» **TO DO**
Transcribe the listing below word for word.

» **MATERIAL SUPPLIED**
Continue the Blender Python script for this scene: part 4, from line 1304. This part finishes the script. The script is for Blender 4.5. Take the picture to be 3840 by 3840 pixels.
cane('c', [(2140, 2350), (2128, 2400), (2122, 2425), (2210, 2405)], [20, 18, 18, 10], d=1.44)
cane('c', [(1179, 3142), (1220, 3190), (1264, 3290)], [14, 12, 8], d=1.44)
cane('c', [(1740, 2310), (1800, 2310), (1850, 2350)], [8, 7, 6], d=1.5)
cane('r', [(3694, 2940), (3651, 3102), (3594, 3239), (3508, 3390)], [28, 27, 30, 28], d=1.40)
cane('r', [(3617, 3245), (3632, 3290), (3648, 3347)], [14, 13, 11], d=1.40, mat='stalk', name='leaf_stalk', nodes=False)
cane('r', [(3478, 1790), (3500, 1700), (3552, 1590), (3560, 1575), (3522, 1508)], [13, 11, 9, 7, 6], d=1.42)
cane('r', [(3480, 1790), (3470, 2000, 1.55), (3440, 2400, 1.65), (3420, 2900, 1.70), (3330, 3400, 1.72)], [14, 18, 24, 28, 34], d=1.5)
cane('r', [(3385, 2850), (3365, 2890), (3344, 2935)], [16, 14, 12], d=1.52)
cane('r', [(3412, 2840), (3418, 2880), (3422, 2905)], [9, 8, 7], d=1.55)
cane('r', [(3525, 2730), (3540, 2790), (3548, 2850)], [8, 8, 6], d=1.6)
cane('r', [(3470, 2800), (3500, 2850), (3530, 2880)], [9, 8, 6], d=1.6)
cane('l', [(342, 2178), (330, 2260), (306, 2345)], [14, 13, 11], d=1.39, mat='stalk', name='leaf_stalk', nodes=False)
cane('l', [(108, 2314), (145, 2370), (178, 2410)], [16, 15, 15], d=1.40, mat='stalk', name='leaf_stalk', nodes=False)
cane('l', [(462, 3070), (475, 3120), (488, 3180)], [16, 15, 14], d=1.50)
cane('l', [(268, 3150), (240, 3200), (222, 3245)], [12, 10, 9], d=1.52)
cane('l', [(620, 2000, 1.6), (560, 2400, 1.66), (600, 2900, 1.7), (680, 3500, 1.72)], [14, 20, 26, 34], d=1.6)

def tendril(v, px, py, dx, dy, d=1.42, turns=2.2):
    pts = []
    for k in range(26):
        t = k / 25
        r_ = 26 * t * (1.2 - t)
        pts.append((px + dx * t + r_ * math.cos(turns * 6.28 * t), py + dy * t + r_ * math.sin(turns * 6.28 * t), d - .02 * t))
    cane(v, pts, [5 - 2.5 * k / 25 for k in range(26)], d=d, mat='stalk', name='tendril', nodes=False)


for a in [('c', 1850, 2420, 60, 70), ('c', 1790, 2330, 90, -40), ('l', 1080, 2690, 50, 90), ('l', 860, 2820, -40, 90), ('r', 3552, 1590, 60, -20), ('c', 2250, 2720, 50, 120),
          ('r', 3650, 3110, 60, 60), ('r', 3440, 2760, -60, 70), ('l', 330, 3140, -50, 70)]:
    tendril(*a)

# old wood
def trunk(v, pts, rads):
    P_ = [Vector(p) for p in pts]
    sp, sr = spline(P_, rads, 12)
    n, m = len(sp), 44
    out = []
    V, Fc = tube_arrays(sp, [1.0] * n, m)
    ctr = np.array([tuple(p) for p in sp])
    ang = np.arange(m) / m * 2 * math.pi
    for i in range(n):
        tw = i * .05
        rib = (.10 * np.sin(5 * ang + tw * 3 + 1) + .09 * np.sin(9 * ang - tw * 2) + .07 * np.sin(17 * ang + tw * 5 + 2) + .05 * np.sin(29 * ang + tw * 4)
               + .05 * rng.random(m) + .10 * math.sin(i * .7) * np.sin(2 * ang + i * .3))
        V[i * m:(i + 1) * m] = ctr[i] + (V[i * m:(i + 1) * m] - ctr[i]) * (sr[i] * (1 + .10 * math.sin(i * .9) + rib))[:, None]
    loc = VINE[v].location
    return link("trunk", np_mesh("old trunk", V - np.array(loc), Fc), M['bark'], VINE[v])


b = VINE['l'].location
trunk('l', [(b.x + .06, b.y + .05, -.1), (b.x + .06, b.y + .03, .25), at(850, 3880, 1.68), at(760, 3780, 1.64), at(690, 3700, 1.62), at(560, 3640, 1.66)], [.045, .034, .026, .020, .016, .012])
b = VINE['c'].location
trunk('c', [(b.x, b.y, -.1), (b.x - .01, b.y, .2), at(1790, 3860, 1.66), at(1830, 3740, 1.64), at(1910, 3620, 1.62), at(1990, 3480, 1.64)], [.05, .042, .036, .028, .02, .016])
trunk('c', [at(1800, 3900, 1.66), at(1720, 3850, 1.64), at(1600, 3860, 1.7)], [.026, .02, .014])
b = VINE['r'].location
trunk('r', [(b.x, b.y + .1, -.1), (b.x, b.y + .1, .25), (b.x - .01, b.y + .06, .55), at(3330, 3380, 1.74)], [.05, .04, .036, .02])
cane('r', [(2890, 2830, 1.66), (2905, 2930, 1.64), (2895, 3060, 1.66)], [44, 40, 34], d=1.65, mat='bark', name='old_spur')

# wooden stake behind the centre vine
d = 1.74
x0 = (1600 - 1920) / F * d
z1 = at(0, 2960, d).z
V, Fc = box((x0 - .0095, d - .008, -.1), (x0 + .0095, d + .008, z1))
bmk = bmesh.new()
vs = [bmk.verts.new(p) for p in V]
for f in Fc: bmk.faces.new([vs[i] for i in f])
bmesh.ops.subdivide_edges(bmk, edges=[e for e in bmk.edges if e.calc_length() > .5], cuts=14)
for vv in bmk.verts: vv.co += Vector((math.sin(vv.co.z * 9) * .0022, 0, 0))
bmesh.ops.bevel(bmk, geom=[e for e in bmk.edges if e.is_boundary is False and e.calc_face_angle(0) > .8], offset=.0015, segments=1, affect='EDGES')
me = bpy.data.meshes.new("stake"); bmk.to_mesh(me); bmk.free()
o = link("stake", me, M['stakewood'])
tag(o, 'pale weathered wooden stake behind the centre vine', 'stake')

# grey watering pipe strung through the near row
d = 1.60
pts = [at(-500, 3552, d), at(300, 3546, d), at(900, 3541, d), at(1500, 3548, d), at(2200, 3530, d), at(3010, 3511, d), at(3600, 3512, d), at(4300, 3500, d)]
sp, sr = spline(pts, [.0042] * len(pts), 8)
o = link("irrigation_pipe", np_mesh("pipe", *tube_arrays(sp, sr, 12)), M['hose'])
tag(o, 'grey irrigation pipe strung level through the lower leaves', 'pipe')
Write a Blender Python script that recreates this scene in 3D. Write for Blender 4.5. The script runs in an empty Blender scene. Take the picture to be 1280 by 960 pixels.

» **WRITTEN ANSWER**
Continue the Blender Python script for this scene: part 4, from line 1304. This part finishes the script. The script is for Blender 4.5. Take the picture to be 3840 by 3840 pixels.
cane('c', [(2140, 2350), (2128, 2400), (2122, 2425), (2210, 2405)], [20, 18, 18, 10], d=1.44)
cane('c', [(1179, 3142), (1220, 3190), (1264, 3290)], [14, 12, 8], d=1.44)
cane('c', [(1740, 2310), (1800, 2310), (1850, 2350)], [8, 7, 6], d=1.5)
cane('r', [(3694, 2940), (3651, 3102), (3594, 3239), (3508, 3390)], [28, 27, 30, 28], d=1.40)
cane('r', [(3617, 3245), (3632, 3290), (3648, 3347)], [14, 13, 11], d=1.40, mat='stalk', name='leaf_stalk', nodes=False)
cane('r', [(3478, 1790), (3500, 1700), (3552, 1590), (3560, 1575), (3522, 1508)], [13, 11, 9, 7, 6], d=1.42)
cane('r', [(3480, 1790), (3470, 2000, 1.55), (3440, 2400, 1.65), (3420, 2900, 1.70), (3330, 3400, 1.72)], [14, 18, 24, 28, 34], d=1.5)
cane('r', [(3385, 2850), (3365, 2890), (3344, 2935)], [16, 14, 12], d=1.52)
cane('r', [(3412, 2840), (3418, 2880), (3422, 2905)], [9, 8, 7], d=1.55)
cane('r', [(3525, 2730), (3540, 2790), (3548, 2850)], [8, 8, 6], d=1.6)
cane('r', [(3470, 2800), (3500, 2850), (3530, 2880)], [9, 8, 6], d=1.6)
cane('l', [(342, 2178), (330, 2260), (306, 2345)], [14, 13, 11], d=1.39, mat='stalk', name='leaf_stalk', nodes=False)
cane('l', [(108, 2314), (145, 2370), (178, 2410)], [16, 15, 15], d=1.40, mat='stalk', name='leaf_stalk', nodes=False)
cane('l', [(462, 3070), (475, 3120), (488, 3180)], [16, 15, 14], d=1.50)
cane('l', [(268, 3150), (240, 3200), (222, 3245)], [12, 10, 9], d=1.52)
cane('l', [(620, 2000, 1.6), (560, 2400, 1.66), (600, 2900, 1.7), (680, 3500, 1.72)], [14, 20, 26, 34], d=1.6)

def tendril(v, px, py, dx, dy, d=1.42, turns=2.2):
    pts = []
    for k in range(26):
        t = k / 25
        r_ = 26 * t * (1.2 - t)
        pts.append((px + dx * t + r_ * math.cos(turns * 6.28 * t), py + dy * t + r_ * math.sin(turns * 6.28 * t), d - .02 * t))
    cane(v, pts, [5 - 2.5 * k / 25 for k in range(26)], d=d, mat='stalk', name='tendril', nodes=False)


for a in [('c', 1850, 2420, 60, 70), ('c', 1790, 2330, 90, -40), ('l', 1080, 2690, 50, 90), ('l', 860, 2820, -40, 90), ('r', 3552, 1590, 60, -20), ('c', 2250, 2720, 50, 120),
          ('r', 3650, 3110, 60, 60), ('r', 3440, 2760, -60, 70), ('l', 330, 3140, -50, 70)]:
    tendril(*a)

# old wood
def trunk(v, pts, rads):
    P_ = [Vector(p) for p in pts]
    sp, sr = spline(P_, rads, 12)
    n, m = len(sp), 44
    out = []
    V, Fc = tube_arrays(sp, [1.0] * n, m)
    ctr = np.array([tuple(p) for p in sp])
    ang = np.arange(m) / m * 2 * math.pi
    for i in range(n):
        tw = i * .05
        rib = (.10 * np.sin(5 * ang + tw * 3 + 1) + .09 * np.sin(9 * ang - tw * 2) + .07 * np.sin(17 * ang + tw * 5 + 2) + .05 * np.sin(29 * ang + tw * 4)
               + .05 * rng.random(m) + .10 * math.sin(i * .7) * np.sin(2 * ang + i * .3))
        V[i * m:(i + 1) * m] = ctr[i] + (V[i * m:(i + 1) * m] - ctr[i]) * (sr[i] * (1 + .10 * math.sin(i * .9) + rib))[:, None]
    loc = VINE[v].location
    return link("trunk", np_mesh("old trunk", V - np.array(loc), Fc), M['bark'], VINE[v])


b = VINE['l'].location
trunk('l', [(b.x + .06, b.y + .05, -.1), (b.x + .06, b.y + .03, .25), at(850, 3880, 1.68), at(760, 3780, 1.64), at(690, 3700, 1.62), at(560, 3640, 1.66)], [.045, .034, .026, .020, .016, .012])
b = VINE['c'].location
trunk('c', [(b.x, b.y, -.1), (b.x - .01, b.y, .2), at(1790, 3860, 1.66), at(1830, 3740, 1.64), at(1910, 3620, 1.62), at(1990, 3480, 1.64)], [.05, .042, .036, .028, .02, .016])
trunk('c', [at(1800, 3900, 1.66), at(1720, 3850, 1.64), at(1600, 3860, 1.7)], [.026, .02, .014])
b = VINE['r'].location
trunk('r', [(b.x, b.y + .1, -.1), (b.x, b.y + .1, .25), (b.x - .01, b.y + .06, .55), at(3330, 3380, 1.74)], [.05, .04, .036, .02])
cane('r', [(2890, 2830, 1.66), (2905, 2930, 1.64), (2895, 3060, 1.66)], [44, 40, 34], d=1.65, mat='bark', name='old_spur')

# wooden stake behind the centre vine
d = 1.74
x0 = (1600 - 1920) / F * d
z1 = at(0, 2960, d).z
V, Fc = box((x0 - .0095, d - .008, -.1), (x0 + .0095, d + .008, z1))
bmk = bmesh.new()
vs = [bmk.verts.new(p) for p in V]
for f in Fc: bmk.faces.new([vs[i] for i in f])
bmesh.ops.subdivide_edges(bmk, edges=[e for e in bmk.edges if e.calc_length() > .5], cuts=14)
for vv in bmk.verts: vv.co += Vector((math.sin(vv.co.z * 9) * .0022, 0, 0))
bmesh.ops.bevel(bmk, geom=[e for e in bmk.edges if e.is_boundary is False and e.calc_face_angle(0) > .8], offset=.0015, segments=1, affect='EDGES')
me = bpy.data.meshes.new("stake"); bmk.to_mesh(me); bmk.free()
o = link("stake", me, M['stakewood'])
tag(o, 'pale weathered wooden stake behind the centre vine', 'stake')

# grey watering pipe strung through the near row
d = 1.60
pts = [at(-500, 3552, d), at(300, 3546, d), at(900, 3541, d), at(1500, 3548, d), at(2200, 3530, d), at(3010, 3511, d), at(3600, 3512, d), at(4300, 3500, d)]
sp, sr = spline(pts, [.0042] * len(pts), 8)
o = link("irrigation_pipe", np_mesh("pipe", *tube_arrays(sp, sr, 12)), M['hose'])
tag(o, 'grey irrigation pipe strung level through the lower leaves', 'pipe')
Write a Blender Python script that recreates this scene in 3D. Write for Blender 4.5. The script runs in an empty Blender scene. Take the picture to be 1280 by 960 pixels.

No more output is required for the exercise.